Già nel 1916 furono evidenti i primi sintomi di declino delle primarie. I capi-partito più scaltri non impiegarono molto a capire come manovrarle per riportare la convention sotto il loro controllo.
La convention repubblicana del 1916 registrò un’importante novità: furono cambiate le regole per calcolare il numero di delegati che spettavano a ciascuno stato, in modo tenere conto della forza del partito nei vari stati. Il problema era emerso prepotentemente durante la convention repubblicana del 1912, perché avevano avuto un peso importante, a favore di Taft, i delegati provenienti dagli stati ex-confederati, dove il Partito Repubblicano era tradizionalmente molto debole. Quegli stati selezionavano i delegati ancora con il sistema caucus-convention. La scarsa partecipazione ai caucus del Partito Repubblicano permetteva ai boss del partito di controllare la designazione dei delegati con molta facilità. Assegnando a ciascuno stato un numero di delegati proporzionale ai suoi grandi elettori si creava una sperequazione vistosa tra gli stati in cui il partito era forte e quelli in cui il partito era debole. Dopo la convention del 1912 molti esponenti repubblicani, timorosi che si potessero ripetere divisioni drammatiche come quella che aveva opposto i sostenitori di Roosevelt a quelli di Taft, ritennero che fosse venuto il momento di affrontare il problema. Se ne occupò il comitato nazionale repubblicano. Le nuove regole per calcolare il numero di delegati di ciascuno stato tennero conto sia della popolazione, sia della forza del partito. Il numero di delegati spettanti agli stati in cui il Partito Repubblicano era forte fu lasciato invariato, uguale al numero dei grandi elettori, mentre fu ridotto il numero di delegati spettanti agli stati in cui il partito era debole. Il nuovo sistema entrò in vigore con la convention del 1916. Gli stati del sud registrarono una perdita complessiva di ben 78 delegati, più di un terzo di quelli che avevano avuto nel 1912 [25]. Se il nuovo sistema fosse stato in vigore nel 1912, probabilmente la nomina repubblicana di quell’anno sarebbe andata a Roosevelt, invece che a Taft.

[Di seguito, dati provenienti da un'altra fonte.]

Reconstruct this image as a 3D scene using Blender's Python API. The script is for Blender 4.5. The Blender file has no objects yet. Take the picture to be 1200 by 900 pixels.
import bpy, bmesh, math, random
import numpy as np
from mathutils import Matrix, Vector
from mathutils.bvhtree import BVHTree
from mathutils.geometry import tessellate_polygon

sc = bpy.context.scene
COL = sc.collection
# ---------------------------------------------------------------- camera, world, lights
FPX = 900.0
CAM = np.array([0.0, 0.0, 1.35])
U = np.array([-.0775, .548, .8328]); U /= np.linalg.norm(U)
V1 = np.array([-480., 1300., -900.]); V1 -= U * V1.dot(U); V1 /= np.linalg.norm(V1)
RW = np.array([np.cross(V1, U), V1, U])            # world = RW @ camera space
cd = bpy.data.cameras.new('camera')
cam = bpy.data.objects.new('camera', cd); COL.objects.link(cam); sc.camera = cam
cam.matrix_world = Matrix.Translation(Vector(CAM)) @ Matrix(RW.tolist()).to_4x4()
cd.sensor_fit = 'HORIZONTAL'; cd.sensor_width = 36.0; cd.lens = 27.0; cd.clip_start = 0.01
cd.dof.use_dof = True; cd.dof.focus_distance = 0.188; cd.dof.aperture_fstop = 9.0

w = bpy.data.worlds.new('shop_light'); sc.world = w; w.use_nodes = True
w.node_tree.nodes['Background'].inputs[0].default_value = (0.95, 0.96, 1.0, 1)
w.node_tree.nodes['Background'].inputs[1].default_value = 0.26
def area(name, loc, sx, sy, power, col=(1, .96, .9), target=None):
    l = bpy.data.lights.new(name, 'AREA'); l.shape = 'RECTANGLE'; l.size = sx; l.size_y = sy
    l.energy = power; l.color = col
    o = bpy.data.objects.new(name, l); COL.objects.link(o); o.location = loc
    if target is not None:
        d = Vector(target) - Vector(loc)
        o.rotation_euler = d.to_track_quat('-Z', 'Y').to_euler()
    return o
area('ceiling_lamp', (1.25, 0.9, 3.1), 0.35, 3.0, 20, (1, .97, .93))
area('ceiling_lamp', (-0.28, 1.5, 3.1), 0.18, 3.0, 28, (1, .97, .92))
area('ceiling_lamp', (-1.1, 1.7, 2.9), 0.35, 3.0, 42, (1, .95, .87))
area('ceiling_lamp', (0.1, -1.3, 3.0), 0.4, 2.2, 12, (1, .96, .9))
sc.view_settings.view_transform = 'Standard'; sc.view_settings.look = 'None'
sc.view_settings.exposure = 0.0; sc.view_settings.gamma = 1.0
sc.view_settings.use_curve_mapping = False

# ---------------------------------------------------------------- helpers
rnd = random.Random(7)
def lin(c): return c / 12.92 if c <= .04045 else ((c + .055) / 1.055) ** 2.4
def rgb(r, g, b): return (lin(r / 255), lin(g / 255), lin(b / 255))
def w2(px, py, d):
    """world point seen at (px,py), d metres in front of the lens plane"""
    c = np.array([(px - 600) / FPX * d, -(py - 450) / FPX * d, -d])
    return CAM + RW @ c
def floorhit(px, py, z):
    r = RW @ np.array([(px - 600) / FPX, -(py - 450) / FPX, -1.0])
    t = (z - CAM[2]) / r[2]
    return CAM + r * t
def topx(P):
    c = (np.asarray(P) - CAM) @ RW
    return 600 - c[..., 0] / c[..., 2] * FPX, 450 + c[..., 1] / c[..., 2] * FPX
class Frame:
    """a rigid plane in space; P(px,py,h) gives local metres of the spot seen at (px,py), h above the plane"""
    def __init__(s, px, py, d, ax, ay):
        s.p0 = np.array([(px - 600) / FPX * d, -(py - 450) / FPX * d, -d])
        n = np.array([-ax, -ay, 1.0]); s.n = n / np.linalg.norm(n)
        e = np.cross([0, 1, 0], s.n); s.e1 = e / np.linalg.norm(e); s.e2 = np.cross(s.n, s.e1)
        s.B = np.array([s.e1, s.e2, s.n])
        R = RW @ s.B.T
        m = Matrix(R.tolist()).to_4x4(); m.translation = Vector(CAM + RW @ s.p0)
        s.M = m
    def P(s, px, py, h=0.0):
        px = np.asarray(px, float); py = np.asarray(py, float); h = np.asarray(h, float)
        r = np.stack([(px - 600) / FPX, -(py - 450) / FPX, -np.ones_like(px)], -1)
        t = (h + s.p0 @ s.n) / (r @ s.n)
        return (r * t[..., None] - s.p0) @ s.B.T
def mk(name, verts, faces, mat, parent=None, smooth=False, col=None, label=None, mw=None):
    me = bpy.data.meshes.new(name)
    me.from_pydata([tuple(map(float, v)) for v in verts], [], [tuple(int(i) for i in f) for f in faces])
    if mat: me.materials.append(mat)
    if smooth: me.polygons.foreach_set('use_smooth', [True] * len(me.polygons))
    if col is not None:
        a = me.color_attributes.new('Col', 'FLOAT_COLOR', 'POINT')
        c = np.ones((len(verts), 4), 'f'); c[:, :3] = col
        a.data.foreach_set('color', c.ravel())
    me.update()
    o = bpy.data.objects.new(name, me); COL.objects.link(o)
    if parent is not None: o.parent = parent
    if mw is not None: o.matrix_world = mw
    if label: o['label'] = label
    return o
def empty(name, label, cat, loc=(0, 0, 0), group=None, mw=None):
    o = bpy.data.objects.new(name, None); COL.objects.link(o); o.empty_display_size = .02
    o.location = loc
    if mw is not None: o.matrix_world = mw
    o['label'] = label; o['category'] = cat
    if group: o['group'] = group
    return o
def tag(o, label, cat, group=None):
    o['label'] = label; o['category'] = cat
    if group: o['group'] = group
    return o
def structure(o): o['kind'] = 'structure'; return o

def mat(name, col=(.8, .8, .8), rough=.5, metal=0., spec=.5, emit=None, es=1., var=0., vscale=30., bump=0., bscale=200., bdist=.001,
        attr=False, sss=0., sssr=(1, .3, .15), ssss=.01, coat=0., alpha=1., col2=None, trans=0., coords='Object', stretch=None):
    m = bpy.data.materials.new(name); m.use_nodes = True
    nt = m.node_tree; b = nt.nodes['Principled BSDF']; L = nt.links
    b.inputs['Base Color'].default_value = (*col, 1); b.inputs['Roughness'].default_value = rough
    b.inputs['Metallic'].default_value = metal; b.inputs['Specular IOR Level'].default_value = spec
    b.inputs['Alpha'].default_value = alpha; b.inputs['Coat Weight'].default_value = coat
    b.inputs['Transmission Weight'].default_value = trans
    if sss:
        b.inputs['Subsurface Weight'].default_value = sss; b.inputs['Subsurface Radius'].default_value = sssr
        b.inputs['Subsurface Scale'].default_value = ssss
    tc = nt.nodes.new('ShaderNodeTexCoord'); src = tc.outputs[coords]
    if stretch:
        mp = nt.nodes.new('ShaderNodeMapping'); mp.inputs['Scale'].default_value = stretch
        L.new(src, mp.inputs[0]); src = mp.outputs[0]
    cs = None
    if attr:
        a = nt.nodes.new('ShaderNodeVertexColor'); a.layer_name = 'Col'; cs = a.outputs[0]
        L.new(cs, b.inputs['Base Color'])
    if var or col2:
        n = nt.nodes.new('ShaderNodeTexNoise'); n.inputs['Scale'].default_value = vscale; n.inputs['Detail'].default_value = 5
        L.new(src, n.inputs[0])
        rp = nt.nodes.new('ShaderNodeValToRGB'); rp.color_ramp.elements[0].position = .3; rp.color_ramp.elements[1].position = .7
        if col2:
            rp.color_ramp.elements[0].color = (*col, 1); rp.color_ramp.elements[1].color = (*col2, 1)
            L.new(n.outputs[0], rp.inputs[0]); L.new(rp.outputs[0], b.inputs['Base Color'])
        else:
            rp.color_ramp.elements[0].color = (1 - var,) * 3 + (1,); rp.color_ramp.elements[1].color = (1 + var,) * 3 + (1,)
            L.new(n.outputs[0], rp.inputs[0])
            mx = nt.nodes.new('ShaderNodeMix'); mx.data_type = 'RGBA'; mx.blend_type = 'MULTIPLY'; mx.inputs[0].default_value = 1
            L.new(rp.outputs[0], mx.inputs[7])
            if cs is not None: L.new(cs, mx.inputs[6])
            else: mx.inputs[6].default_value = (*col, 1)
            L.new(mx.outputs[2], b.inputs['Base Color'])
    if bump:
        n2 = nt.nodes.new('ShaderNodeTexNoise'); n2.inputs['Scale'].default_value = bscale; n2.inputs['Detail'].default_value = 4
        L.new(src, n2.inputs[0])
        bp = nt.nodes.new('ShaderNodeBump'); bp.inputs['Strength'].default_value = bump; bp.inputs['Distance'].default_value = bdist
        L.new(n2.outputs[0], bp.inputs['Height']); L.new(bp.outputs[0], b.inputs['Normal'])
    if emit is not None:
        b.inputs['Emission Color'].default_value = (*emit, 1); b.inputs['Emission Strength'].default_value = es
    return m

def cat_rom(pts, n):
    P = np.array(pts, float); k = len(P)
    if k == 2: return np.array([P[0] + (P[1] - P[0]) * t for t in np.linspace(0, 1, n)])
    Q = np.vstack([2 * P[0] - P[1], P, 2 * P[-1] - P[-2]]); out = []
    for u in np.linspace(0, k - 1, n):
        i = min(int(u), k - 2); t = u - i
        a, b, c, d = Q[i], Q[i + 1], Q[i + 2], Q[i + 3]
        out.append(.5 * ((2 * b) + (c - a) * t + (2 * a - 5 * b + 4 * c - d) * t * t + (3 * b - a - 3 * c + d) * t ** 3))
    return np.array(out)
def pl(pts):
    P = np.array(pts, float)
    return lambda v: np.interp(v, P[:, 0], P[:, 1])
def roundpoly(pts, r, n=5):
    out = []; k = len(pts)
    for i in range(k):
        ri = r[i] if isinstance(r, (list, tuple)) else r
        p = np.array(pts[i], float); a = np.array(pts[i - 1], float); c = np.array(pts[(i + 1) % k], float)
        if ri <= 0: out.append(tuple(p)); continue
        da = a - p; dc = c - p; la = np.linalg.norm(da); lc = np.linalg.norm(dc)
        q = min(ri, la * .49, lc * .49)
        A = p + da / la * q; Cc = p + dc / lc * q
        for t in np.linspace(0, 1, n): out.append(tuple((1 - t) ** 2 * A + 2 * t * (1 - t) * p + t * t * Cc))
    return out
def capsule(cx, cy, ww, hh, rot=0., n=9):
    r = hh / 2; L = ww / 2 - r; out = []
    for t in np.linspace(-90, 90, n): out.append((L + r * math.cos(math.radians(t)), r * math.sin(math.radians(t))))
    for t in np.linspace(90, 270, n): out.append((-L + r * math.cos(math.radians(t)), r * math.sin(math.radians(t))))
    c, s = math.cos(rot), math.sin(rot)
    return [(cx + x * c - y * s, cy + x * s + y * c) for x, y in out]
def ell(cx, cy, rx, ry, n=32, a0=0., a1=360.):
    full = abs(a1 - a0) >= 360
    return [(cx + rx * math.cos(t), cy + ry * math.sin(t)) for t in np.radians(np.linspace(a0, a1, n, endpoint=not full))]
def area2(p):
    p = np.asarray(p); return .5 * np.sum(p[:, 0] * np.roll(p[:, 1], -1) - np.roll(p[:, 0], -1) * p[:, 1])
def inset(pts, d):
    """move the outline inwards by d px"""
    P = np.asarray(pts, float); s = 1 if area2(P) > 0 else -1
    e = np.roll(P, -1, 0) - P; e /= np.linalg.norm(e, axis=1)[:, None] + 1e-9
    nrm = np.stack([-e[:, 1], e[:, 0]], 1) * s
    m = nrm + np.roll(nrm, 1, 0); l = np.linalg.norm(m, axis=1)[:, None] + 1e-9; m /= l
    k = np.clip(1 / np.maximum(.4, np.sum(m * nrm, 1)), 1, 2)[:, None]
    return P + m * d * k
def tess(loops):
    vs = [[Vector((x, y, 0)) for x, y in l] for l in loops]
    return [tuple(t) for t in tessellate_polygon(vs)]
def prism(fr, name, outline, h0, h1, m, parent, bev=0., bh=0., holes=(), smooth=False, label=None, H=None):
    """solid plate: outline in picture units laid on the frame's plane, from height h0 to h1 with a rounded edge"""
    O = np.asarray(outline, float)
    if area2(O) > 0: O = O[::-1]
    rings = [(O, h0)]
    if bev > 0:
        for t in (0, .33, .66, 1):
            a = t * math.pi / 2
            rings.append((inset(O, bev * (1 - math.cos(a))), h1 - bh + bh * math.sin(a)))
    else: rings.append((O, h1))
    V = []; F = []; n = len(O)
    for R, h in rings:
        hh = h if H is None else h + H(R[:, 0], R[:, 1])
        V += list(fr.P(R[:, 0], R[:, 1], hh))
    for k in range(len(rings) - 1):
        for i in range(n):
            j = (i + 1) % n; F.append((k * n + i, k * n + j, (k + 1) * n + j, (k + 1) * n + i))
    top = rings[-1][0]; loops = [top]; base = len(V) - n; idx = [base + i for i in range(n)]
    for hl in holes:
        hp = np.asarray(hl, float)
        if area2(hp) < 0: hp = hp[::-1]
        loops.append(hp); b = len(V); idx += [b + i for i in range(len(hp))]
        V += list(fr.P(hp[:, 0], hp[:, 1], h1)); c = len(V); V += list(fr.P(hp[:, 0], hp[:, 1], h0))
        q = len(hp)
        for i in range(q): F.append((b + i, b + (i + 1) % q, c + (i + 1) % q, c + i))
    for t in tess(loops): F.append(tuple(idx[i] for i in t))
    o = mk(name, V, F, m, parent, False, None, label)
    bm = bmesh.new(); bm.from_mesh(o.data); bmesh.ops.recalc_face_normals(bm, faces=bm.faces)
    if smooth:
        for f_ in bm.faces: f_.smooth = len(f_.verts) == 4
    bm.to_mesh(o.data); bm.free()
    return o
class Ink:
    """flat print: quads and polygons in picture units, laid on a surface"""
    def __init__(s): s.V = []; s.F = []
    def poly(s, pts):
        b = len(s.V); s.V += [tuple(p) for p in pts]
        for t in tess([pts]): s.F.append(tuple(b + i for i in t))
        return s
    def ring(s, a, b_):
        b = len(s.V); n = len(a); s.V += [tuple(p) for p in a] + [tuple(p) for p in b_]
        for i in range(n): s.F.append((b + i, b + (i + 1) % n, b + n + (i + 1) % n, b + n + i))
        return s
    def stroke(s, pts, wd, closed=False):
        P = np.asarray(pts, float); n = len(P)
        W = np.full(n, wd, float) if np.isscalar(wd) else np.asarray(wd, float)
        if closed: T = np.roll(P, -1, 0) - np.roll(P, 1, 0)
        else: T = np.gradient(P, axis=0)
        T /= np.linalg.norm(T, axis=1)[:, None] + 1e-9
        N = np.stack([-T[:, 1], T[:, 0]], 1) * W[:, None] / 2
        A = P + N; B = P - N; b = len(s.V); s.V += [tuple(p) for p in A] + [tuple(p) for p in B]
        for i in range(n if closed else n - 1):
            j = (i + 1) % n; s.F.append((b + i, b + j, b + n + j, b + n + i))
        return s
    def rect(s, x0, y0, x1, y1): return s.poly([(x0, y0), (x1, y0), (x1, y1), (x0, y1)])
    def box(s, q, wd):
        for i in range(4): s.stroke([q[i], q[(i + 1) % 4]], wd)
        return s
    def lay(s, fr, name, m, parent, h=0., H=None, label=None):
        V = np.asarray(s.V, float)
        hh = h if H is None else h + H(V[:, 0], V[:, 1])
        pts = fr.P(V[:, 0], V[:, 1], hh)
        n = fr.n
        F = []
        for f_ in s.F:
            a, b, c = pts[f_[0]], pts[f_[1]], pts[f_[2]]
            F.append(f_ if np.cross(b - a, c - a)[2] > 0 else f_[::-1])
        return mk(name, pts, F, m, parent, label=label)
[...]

I repubblicani e i progressisti tennero le proprie convention a Chicago all’inizio di giugno, praticamente in contemporanea. I repubblicani erano disposti a nominare un candidato di compromesso, purché non fosse Roosevelt. I progressisti volevano nominare Roosevelt, che però era disposto a fare un passo indietro pur di ricomporre il Partito Repubblicano, se il candidato di compromesso avesse accolto le sue richieste. A mettere tutti d’accordo fu la scelta di Charles E. Hughes, che godeva di una buona reputazione presso i progressisti ed era rimasto fuori dalla drammatica contesa del 1912. Hughes non aveva partecipato alle primarie. In definitiva, le primarie repubblicane del 1916 non ebbero alcuna rilevanza per la nomina del candidato presidente.
Nelle primarie democratiche dello stesso anno il presidente uscente Wilson non incontrò alcuna opposizione significativa e alla convention democratica ottenne la nomina senza problemi.
Nonostante la ritrovata unità, il Partito Repubblicano non riuscì a riconquistare la Casa Bianca. Nelle elezioni generali Wilson battè Hughes sul filo di lana.